The yearly ritual of changing the sacred thread, went without a hitch. Managed to get a day's leave for the ritual. It is good to have an Iyengar/Iyer as the boss. They know the importance of the day and do not ask silly questions. This year holds special significance as I performed the ritual in the absence of my father. The Lord knows what he is doing. For all practical purposes I guess he has fled the state. I spoke to some staff at his office and they said that he comes to office irregularly.
I try not to worry or think about him. But my work keeps getting disrupted as my mind wanders back to the past when I thought I was a part of a happy family-20 years back in a block of flats in Pune. Never did my child's mind realize that Fate would play such a curious trick on me and I would end up like this.
For 11 years when the three of us stayed together and tried to build a rapport, cracks kept appearing and disappearing in the bonds of affection. Finally as the proverbial final blow that struck, I was surprised to see how happily my father washed his hands off all responsibilities and left us.
All these years of prayers, meditation and devout belief have resulted in this. Perhaps the Good Lord wanted things to be like this. I made a choice to chart a career again in Instructional Design and I will be honest when I say that I am failing in my quest. An environment that is filled with self-created pressure does not help things.

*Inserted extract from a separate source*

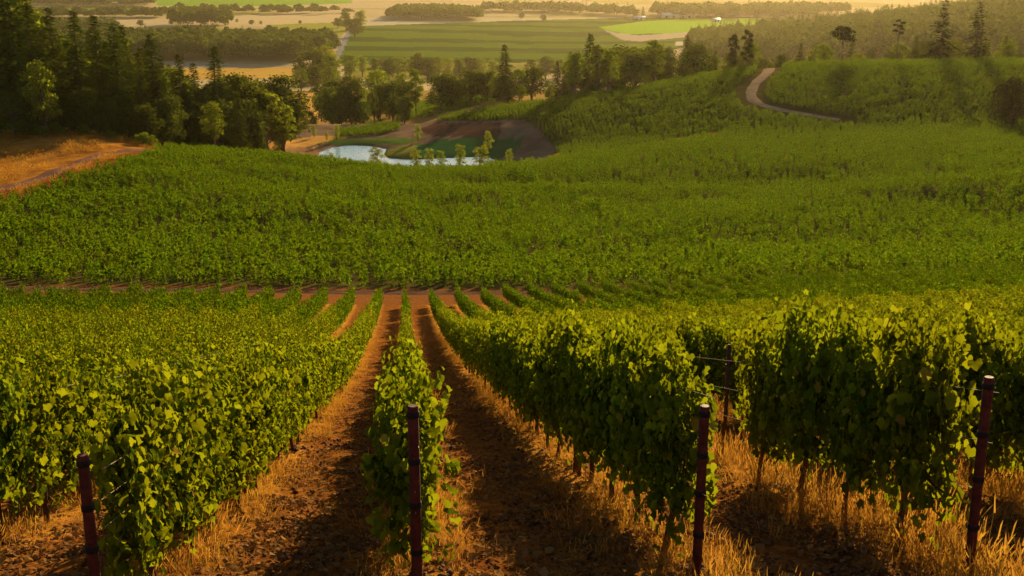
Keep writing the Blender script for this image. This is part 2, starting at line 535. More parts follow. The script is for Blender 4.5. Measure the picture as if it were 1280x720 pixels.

If things go on at this pace and tempo-I am definitely calling it quits. Salary being delayed again and again, lame excuses of a strike that started today when pay was promised on the fourth of every month(maximum by the fifth!). This blog started with a definite purpose of providing insights into cinema, literature, my poems and short stories. Now it has turned in to my cribbing/crying/ranting notebook. I have lost my follower too.